Segundo levantamento do museu, a cidade e seus moradores inspiraram mais de 70 obras do artista. É o caso das pinturas ‘Casamento na Roça’, de 1944, ‘Noite em Brodowski’, de 1955, e ‘Futebol em Brodowski’, de 1958.
Na igreja, há ainda uma tela de santo Antônio de dois metros pintada em 1942 por Portinari, que não pôde ser transferida a seu pedido.
Para percorrer todos os lugares, próximos uns dos outros, leva-se em torno de 20 minutos. O caminho é indicado por meio de pegadas pintadas no asfalto. Ou seja, o risco de se perder é mínimo.
No trajeto, há ainda painéis a céu aberto de outros artistas, pintados uma vez ao ano há mais de 30 anos, numa ação do museu. ‘Acreditamos que, ao levar a arte para o espaço urbano, são criadas oportunidades para artistas e para o público, que vai desfrutar disso’, diz Fabbri.
No 104° aniversário da cidade, comemorado em 22 de agosto, começou um processo de revitalização de três pontos turísticos -a estação ferroviária, o coreto e o bebedouro- por meio de uma parceria entre a prefeitura, o museu e a marca de tintas Coral.
A proposta é pintá-los com cores semelhantes às originais, definidas após pesquisas lideradas pelo especialista em restauração e consultor do Museu Casa de Portinari Júlio Moraes. As pegadas no chão, desbotadas, também ganharão novos tons.
‘A renovação dará mais vida à cidade. Pintura desbotada não chama a atenção’, diz a professora aposentada Ana Graça Mazucato, 69. A aposentada Alice Caridade, 91, também defende a preservação dos espaços. ‘São as coisas mais ricas que ainda temos. Outras coisas do passado, como dois cinemas e um colégio, foram demolidas’.
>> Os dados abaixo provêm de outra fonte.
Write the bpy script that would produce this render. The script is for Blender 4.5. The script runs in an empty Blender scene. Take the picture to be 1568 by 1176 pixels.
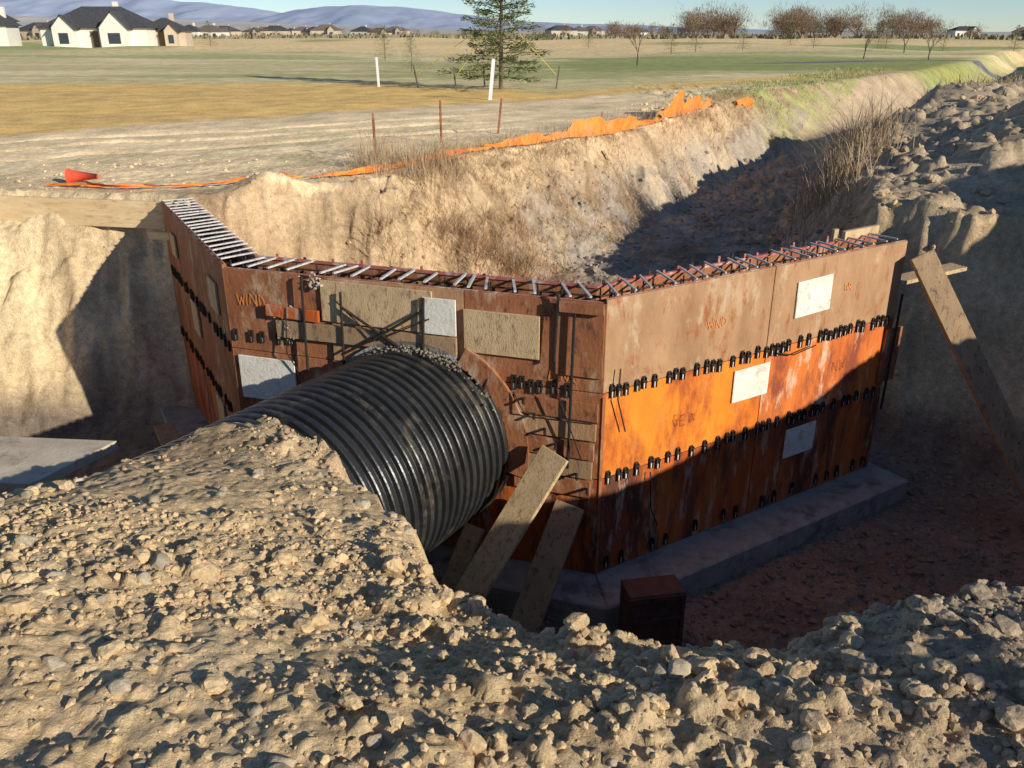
import bpy, math, numpy as np, random
from mathutils import Vector, Matrix
import bmesh
rng=np.random.default_rng(7); random.seed(7)
scene=bpy.context.scene
# ---------------------------------------------------------------- helpers
def link(o,parent=None):
    scene.collection.objects.link(o)
    if parent is not None: o.parent=parent
    return o
def empty(name):
    e=bpy.data.objects.new(name,None); e.empty_display_size=.1; return link(e)
def np_mesh(name,V,F,mats,cols=None,midx=None,smooth=False,parent=None):
    V=np.asarray(V,dtype=np.float32); F=np.asarray(F,dtype=np.int32)
    me=bpy.data.meshes.new(name)
    me.vertices.add(len(V)); me.vertices.foreach_set('co',V.ravel())
    k=F.shape[1]
    me.loops.add(F.size); me.loops.foreach_set('vertex_index',F.ravel())
    me.polygons.add(len(F)); me.polygons.foreach_set('loop_start',np.arange(len(F),dtype=np.int32)*k)
    if midx is not None: me.polygons.foreach_set('material_index',np.asarray(midx,dtype=np.int32))
    me.polygons.foreach_set('use_smooth',np.full(len(F),smooth))
    me.update(calc_edges=True)
    if cols is not None:
        a=me.color_attributes.new('Col','FLOAT_COLOR','POINT')
        c=np.ones((len(V),4),dtype=np.float32); c[:,:3]=cols
        a.data.foreach_set('color',c.ravel())
    for m in mats: me.materials.append(m)
    return link(bpy.data.objects.new(name,me),parent)
class MB:
    def __init__(s): s.v=[];s.f=[];s.m=[]
    def hexa(s,p,m=0):
        b=len(s.v); s.v+= [tuple(q) for q in p]
        for f in ((0,3,2,1),(4,5,6,7),(0,1,5,4),(1,2,6,5),(2,3,7,6),(3,0,4,7)):
            s.f.append(tuple(b+i for i in f)); s.m.append(m)
    def frame(s,O,u,n,s0,s1,d0,d1,z0,z1,m=0):
        O=Vector(O);u=Vector(u);n=Vector(n);k=Vector((0,0,1))
        P=lambda a,b,c:O+u*a+n*b+k*c
        s.hexa([P(s0,d0,z0),P(s1,d0,z0),P(s1,d1,z0),P(s0,d1,z0),P(s0,d0,z1),P(s1,d0,z1),P(s1,d1,z1),P(s0,d1,z1)],m)
    def box(s,x0,x1,y0,y1,z0,z1,m=0): s.frame((0,0,0),(1,0,0),(0,1,0),x0,x1,y0,y1,z0,z1,m)
    def beam(s,a,b,w,t,side=(0,0,1),m=0):
        a=Vector(a);b=Vector(b);d=(b-a).normalized();sd=Vector(side);sd=(sd-d*sd.dot(d)).normalized();n=d.cross(sd)
        q=lambda P,i,j:P+sd*(w*.5*i)+n*(t*.5*j)
        s.hexa([q(a,-1,-1),q(a,1,-1),q(a,1,1),q(a,-1,1),q(b,-1,-1),q(b,1,-1),q(b,1,1),q(b,-1,1)],m)
    def tube(s,pts,r,n=6,m=0):
        pts=[Vector(p) for p in pts]
        if not hasattr(r,'__len__'): r=[r]*len(pts)
        b=len(s.v)
        for i,p in enumerate(pts):
            d=(pts[min(i+1,len(pts)-1)]-pts[max(i-1,0)]).normalized()
            a=d.orthogonal().normalized() if abs(d.z)>.9 else d.cross(Vector((0,0,1))).normalized()
            c=d.cross(a)
            for j in range(n):
                t=2*math.pi*j/n; s.v.append(tuple(p+(a*math.cos(t)+c*math.sin(t))*r[i]))
        for i in range(len(pts)-1):
            for j in range(n):
                s.f.append((b+i*n+j,b+i*n+(j+1)%n,b+(i+1)*n+(j+1)%n,b+(i+1)*n+j)); s.m.append(m)
        s.f.append(tuple(b+j for j in range(n))); s.m.append(m)
        e=b+(len(pts)-1)*n; s.f.append(tuple(e+j for j in reversed(range(n)))); s.m.append(m)
    def poly(s,P,m=0):
        b=len(s.v); s.v+=[tuple(p) for p in P]; s.f.append(tuple(range(b,b+len(P)))); s.m.append(m)
    def obj(s,name,mats,parent=None,smooth=False,bevel=0):
        me=bpy.data.meshes.new(name); me.from_pydata(s.v,[],s.f)
        for m in mats: me.materials.append(m)
        me.polygons.foreach_set('material_index',s.m)
        if smooth: me.polygons.foreach_set('use_smooth',[True]*len(s.f))
        me.update()
        o=link(bpy.data.objects.new(name,me),parent)
        if bevel:
            b=o.modifiers.new('b','BEVEL'); b.width=bevel; b.segments=1; b.limit_method='ANGLE'
        return o
# ---------------------------------------------------------------- noise
def hsh(i,j,s):
    h=np.sin(i*127.1+j*311.7+s*74.7)*43758.5453
    return h-np.floor(h)
def vn(x,y,s=0):
    ix=np.floor(x);iy=np.floor(y);fx=x-ix;fy=y-iy
    fx=fx*fx*(3-2*fx);fy=fy*fy*(3-2*fy)
    a=hsh(ix,iy,s);b=hsh(ix+1,iy,s);c=hsh(ix,iy+1,s);d=hsh(ix+1,iy+1,s)
    return (a*(1-fx)+b*fx)*(1-fy)+(c*(1-fx)+d*fx)*fy
def fbm(x,y,s=0,o=4):
    r=0;a=.5
    for k in range(o):
        r=r+a*(vn(x,y,s+k)-.5);x,y=x*1.63+y*1.2+3.1,y*1.63-x*1.2+1.7;a*=.5
    return r*2
def lumps(x,y,cell,s,keep=.6,p=.5):
    X=x/cell;Y=y/cell;ix=np.floor(X);iy=np.floor(Y);r=np.zeros_like(X)
    for di in(-1,0,1):
        for dj in(-1,0,1):
            a=ix+di;b=iy+dj
            cx=a+hsh(a,b,s);cy=b+hsh(a,b,s+5);R=.2+.4*hsh(a,b,s+9)**1.5
            on=(hsh(a,b,s+13)<keep)
            an=hsh(a,b,s+17)*3.14;dx=X-cx;dy=Y-cy
            u=dx*np.cos(an)+dy*np.sin(an);v=-dx*np.sin(an)+dy*np.cos(an)
            q=1-(np.abs(u)**2.6+np.abs(v*1.3)**2.6)/(R**2.6)
            r=np.maximum(r,np.where(on,np.maximum(q,0)**.4*R*cell,0))
    return r
def ss(a,b,x):
    t=np.clip((x-a)/(b-a),0,1);return t*t*(3-2*t)
def pdist(P,x,y):
    d=np.full(x.shape,1e9);ins=np.zeros(x.shape,bool);n=len(P)
    for i in range(n):
        ax,ay=P[i];bx,by=P[(i+1)%n];ex=bx-ax;ey=by-ay
        t=np.clip(((x-ax)*ex+(y-ay)*ey)/(ex*ex+ey*ey),0,1)
        d=np.minimum(d,(x-ax-t*ex)**2+(y-ay-t*ey)**2)
        c=((ay>y)!=(by>y))
        if ey!=0: ins^= c&(x<(ex)*(y-ay)/ey+ax)
    return np.sqrt(d),ins
CR=[(-6,2),(-3.4,2.6),(-2.5,3.45),(-2.25,4.2),(-2.12,5.0),(-1.6,5.05),(-1.1,4.45),(-.62,3.6),(-.27,2.62),(.3,2.25),(.9,2.2),(1.4,2.35),(2.2,2.4),(3.5,2.0),(5,2.2),(7,4),(8.5,6),(8,8.2),(6.2,9.3),(4.9,9.2),(4.35,9.9),(4.7,11.5),(6,14.5),(9,20),(14,28),(26,44),(45,75),(80,130),
    (76,133),(41,78),(22,48),(11,34),(8,30),(5.5,24),(3.3,19.2),(1.8,16.8),(-.4,14.2),(-1.3,12.2),(-2.2,11.1),(-3.4,10.6),(-4.1,10.4),(-6.3,10.7),(-8.5,9.6),(-9,6)]
FL=[(-7,4.2),(-4,4.0),(-3,4.6),(-2.7,5.4),(-2.4,6.0),(-1.9,6.1),(-1.2,5.8),(-.6,5.2),(-.25,4.4),(.02,3.6),(.6,3.4),(2.5,3.5),(5,4.4),(6.4,6.3),(6,7.8),(4.7,8.3),(3.7,9.3),(3.3,11.0),(4,13.5),(5.4,17),(7.6,21.5),(11.5,28.3),(22.5,43.5),(43,76),(78,131),
    (77,132),(42,77),(21.3,44.5),(10.2,29.5),(6.3,22.8),(3.9,18.2),(2.2,14.8),(.8,12.2),(-.3,10.9),(-1.6,10.4),(-2.6,10.1),(-3.6,9.9),(-4.7,9.3),(-5.8,8.7),(-7,7.5)]
MOUNDS=[(9.2,7.0,1.7,1.6),(10.4,9.1,1.5,1.8),(8.2,12.6,1.0,1.6),(5.2,1.6,.5,1.0),(6.4,2.7,.5,1.0),(7.7,4.1,.5,1.0),(3.3,.15,.95,.75),(9.5,17,.6,2.0),(6.2,11.2,.2,.9),(1.35,2.1,.06,.35),(-3.1,10.9,.18,.35),(12,23,.6,2.2)]  # tall mounds out of view at right are added to cast shade
def H(x,y,fine=True):
    x=np.asarray(x,float);y=np.asarray(y,float)
    near=ss(40,15,y)
    wx=x+(fbm(x*1.3,y*1.3,3,4)*.26+fbm(x*5,y*5,31,2)*.09)*near
    wy=y+(fbm(x*1.3+9,y*1.3+4,8,4)*.26+fbm(x*5,y*5,37,2)*.09)*near
    dC,iC=pdist(CR,wx,wy);dF,iF=pdist(FL,wx,wy)
    dF=np.where(iF,0,dF)
    t=np.where(iC,dF/(dF+dC+1e-6),1.0)
    t=.5*t+.5*t*t*(3-2*t)
    zf=-2.62+1.15*ss(8.5,12,y)
    nr=ss(7.5,6,y)
    zt=(.17-.19*ss(1.6,2.4,y)*ss(-1.6,-.2,x)*ss(1.5,.8,x)-.10*ss(1.6,2.4,y)*ss(.6,1.5,x)-.72*ss(1.8,5.2,y)*ss(2,.5,x))*nr
    zt=zt+.3*ss(2.6,4,x)*ss(1.8,5.2,y)*nr
    for mx,my,h,r in MOUNDS: zt=zt+h*np.exp(-((x-mx)**2+(y-my)**2)/(r*r))
    far=ss(45,90,y)
    zt=zt+far*(fbm(x*.03,y*.03,21,3)*1.2-.25)
    zt=zt+.05*fbm(x*.7,y*.7,5,3)*ss(60,30,y)
    z=zf+(zt-zf)*t
    slope=4*t*(1-t)
    z=z+slope*near*(fbm(x*2.2,y*2.2,14,4)*.2+fbm(x*6,y*6,15,3)*.1-.20*np.abs(fbm((x+y*.4)*2.4,y*.5,16,3))*ss(9.5,10,y)*ss(1.5,0,x))
    z=z+slope*ss(-3.8,-4.4,x)*ss(7,8,y)*(fbm(x*1.2,y*5,18,4)*.18)
    if fine:
        loc=ss(13,7,y)
        rough=np.clip(.3+1.15*ss(-.25,.45,fbm(x*1.1,y*1.1,44,3)),0,1.25)
        bank=ss(-4,-4.6,x)*ss(7.5,8.5,y)
        rough=rough*(1-.7*bank)
        rr=ss(3.5,5,x)*ss(8.5,9.5,y)*ss(40,22,y)
        lx=x+fbm(x*22,y*22,51,2)*.02;ly=y+fbm(x*22+5,y*22,52,2)*.02
        z=z+loc*rough*(lumps(lx,ly,.22,1,.22)*.42+lumps(lx,ly,.09,2,.38)*.66+lumps(lx,ly,.045,3,.45)*.65)*ss(7,5,y)
        z=z+(rr+.5*ss(8,10,y)*ss(30,20,y)*iC)*(lumps(lx,ly,.45,6,.3)*.5+lumps(lx,ly,.18,7,.5)*.6)
        z=z+fbm(x*3.5,y*3.5,10,2)*.03*ss(7,5,y)
        z=z+fbm(x*9,y*9,11,3)*.03*ss(25,10,y)*np.where(iC,1.6,.8)+fbm(x*30,y*30,12,3)*.014*ss(8,5,y)
        for off in(-.5,.5,1.5):
            dd=(y-16)-(x+5)*.62-off*1.5+fbm(x*.4,y*.4,19,2)*.5
            z=z-.05*np.exp(-(dd/.16)**2)*ss(11,12,y)*ss(22,20,y)*ss(1,-1,x)*~iC
    return z
def H1(x,y): return float(H(np.array([x]),np.array([y]),False)[0])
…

Outra novidade para a região está em processo de gestação: o memorial Candido Portinari, projetado por Oscar Niemeyer em 2002, que deve ser construído na fazenda em que o artista viveu.
O prefeito de Brodowski, José Luiz Perez (PSDB), diz que empresários do Rio Grande do Sul buscam viabilizar o projeto por meio da Lei Rouanet. 'Em breve, eles vão procurar multinacionais e bancos para levantar os R$ 20 milhões para a construção'."